Review: Big themes at play in wise 'Smallfoot'

Cute kids tale, featuring the voices of Channing Tatum, Common and more, works on several levels

Adam Graham
Detroit News Film Critic
Channing Tatum voices Migo in "Smallfoot."

There's something big afoot in "Smallfoot." 

This delightful, smart, colorful animated tale contains a surprisingly woke message about tolerance, acceptance, the indoctrination of society and the lies our leaders sell us in order to keep the wheels spinning.

It also totally works as a story about big furry snow creatures who live in the mountains, who are just as scared of humans as humans are of them. Toss in a few earworm-y pop songs that will lodge themselves inside your brain for days, and you've got yourself one of the year's best animated films. 

Channing Tatum lends his voice as Migo, a yeti living high above the clouds in a village in the Himalayas. Migo happily performs his daily tasks, a proud cog in the machine, singing an "Everything is Awesome"-type opening number that lays out the duties of everyone around him.

Among his fellow yeti is his father, Dorgle (voice of Danny DeVito), who straps on a helmet every morning and catapults himself toward a gong so he, and he alone, can ensure the sun will rise. 

The yeti belief system and way of life is spelled out in a series of stones, passed down through generations and kept by Stonekeeper (Common), who wears them on his person like a robe. The stones, which dare not be questioned, explicitly state there are no such things as Smallfoot, which is what the yetis call humans. 

But one day Migo encounters a human, a down-on-his-luck nature show host named Percy (James Corden), and when Migo reports his findings to Stonekeeper, he's told what he saw was not real — enter fake news — and is banished to the nothingness beyond the village. 

Migo joins with a group of truthers, including Stonekeeper's daughter, Meechee (Zendaya) and the massive Gwangi (LeBron James) and he learns that outside the village there's a whole world to be discovered. "This is so not nothingness," he says. "This is definitely somethingness." 

In his travels, Migo sees that not only are humans real, but most of the operating principals their yeti society is built on are lies.

The reason for those lies is explained in a rather heady rap that adds another layer of context to the film, and makes what could have been a throwaway tale about a Bigfoot searching for humans a resonant, relevant story with an abundance of teachable lessons.

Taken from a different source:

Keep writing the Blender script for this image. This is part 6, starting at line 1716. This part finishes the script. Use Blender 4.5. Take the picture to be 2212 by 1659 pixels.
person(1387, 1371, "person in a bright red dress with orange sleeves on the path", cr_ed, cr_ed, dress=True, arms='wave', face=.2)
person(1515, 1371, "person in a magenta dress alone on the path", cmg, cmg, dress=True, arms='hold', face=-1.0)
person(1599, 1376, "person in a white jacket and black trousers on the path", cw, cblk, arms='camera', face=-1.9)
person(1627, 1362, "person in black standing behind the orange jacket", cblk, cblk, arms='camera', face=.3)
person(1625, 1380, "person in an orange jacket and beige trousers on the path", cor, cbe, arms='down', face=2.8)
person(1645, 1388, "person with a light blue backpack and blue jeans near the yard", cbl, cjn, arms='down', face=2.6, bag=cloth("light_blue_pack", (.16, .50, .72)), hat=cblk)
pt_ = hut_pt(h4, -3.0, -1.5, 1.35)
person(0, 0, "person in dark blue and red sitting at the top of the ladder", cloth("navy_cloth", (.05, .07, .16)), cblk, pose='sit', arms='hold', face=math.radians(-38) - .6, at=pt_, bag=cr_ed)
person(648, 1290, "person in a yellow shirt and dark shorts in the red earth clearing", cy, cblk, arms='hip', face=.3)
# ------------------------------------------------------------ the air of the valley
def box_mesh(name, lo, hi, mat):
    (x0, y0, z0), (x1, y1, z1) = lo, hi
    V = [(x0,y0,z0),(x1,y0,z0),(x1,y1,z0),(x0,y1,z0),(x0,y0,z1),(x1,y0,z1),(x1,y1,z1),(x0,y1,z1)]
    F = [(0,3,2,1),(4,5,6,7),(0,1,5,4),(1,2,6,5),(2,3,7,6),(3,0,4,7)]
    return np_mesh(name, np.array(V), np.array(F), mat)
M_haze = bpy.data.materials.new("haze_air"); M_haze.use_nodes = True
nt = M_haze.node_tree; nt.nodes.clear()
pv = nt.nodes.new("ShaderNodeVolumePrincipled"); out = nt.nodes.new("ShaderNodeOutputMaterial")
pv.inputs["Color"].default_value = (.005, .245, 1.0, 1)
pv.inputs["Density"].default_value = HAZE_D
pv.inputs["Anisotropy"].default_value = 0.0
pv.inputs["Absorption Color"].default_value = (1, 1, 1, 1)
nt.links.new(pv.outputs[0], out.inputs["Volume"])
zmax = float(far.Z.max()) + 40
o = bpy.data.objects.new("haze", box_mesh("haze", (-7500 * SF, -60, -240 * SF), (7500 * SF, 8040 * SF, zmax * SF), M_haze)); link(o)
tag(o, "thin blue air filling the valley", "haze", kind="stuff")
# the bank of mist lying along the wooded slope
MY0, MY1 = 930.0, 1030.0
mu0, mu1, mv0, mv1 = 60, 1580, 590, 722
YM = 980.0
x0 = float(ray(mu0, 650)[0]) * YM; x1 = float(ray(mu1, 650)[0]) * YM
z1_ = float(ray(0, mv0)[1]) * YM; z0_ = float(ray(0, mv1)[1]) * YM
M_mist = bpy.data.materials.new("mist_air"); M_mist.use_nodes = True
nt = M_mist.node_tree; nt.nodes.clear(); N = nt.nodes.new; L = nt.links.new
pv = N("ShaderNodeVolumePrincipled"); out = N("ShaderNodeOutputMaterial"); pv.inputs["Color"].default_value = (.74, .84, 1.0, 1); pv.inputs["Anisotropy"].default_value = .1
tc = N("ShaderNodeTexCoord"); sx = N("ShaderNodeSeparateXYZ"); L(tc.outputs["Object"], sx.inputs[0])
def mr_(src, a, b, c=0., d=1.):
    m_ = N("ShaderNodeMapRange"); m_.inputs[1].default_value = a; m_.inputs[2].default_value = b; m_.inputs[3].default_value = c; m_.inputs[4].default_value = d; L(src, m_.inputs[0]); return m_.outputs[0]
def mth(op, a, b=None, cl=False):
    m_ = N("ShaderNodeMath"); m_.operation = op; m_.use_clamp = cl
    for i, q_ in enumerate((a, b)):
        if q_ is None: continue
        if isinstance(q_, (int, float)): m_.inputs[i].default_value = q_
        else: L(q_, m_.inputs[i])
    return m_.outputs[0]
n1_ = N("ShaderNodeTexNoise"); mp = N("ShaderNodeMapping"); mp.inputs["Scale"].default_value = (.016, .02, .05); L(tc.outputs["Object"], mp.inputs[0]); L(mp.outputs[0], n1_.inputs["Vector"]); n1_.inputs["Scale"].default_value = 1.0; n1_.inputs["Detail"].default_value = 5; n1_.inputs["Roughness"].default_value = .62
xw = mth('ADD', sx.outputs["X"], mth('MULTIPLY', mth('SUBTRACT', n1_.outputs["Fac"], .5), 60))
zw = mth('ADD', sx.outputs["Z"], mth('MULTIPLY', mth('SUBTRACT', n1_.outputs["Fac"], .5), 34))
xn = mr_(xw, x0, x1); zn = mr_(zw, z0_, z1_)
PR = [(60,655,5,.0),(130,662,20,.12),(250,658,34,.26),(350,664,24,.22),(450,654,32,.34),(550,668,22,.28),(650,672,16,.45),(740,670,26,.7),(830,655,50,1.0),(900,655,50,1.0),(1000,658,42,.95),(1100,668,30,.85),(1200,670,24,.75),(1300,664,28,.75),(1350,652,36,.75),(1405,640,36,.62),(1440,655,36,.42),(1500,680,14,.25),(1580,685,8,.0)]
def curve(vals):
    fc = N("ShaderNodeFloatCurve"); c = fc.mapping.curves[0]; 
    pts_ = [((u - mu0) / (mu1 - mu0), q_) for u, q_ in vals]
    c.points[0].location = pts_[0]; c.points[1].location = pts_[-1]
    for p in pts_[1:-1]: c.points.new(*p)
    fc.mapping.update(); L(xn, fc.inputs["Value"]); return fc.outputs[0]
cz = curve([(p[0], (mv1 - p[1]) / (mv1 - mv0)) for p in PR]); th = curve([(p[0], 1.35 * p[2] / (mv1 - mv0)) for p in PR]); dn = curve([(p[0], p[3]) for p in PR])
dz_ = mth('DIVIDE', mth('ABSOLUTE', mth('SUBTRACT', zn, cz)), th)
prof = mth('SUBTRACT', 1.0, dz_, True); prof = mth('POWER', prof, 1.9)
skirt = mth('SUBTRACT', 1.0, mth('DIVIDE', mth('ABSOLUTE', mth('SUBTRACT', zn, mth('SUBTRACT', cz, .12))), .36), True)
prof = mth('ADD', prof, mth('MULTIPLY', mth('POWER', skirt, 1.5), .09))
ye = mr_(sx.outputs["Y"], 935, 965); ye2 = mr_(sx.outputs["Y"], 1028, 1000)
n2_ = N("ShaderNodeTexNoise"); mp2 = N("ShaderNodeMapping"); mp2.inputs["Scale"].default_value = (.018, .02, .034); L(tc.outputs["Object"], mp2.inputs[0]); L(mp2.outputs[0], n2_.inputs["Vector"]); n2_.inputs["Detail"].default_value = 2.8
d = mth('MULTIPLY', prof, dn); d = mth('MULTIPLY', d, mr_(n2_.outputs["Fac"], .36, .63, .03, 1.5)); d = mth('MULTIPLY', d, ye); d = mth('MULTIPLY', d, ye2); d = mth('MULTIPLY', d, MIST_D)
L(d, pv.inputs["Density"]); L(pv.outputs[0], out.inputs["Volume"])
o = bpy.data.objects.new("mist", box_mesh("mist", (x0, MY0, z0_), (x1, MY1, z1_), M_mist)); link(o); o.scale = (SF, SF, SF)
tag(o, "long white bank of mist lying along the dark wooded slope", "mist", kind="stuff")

Among them is the importance of getting along and rising above fears of those that are different. It also discusses the role of fear in keeping society controlled, and the value of knowing the truth, despite the harm it may cause. 

Co-directors Karey Kirkpatrick and Jason Reisig, working from a script based on "Despicable Me" creator Sergio Pablos' "Yeti Tracks," do a commendable job of keeping the tone light in what could easily become a heavy, overbearing exercise, given the themes they're juggling. They make sure "Smallfoot" never gets away from them and works as a children's film first and foremost. 

But "Smallfoot" satisfyingly operates on multiple levels and is much deeper than it appears to be. Like Migo says, this is so not nothingness, this is definitely somethingness.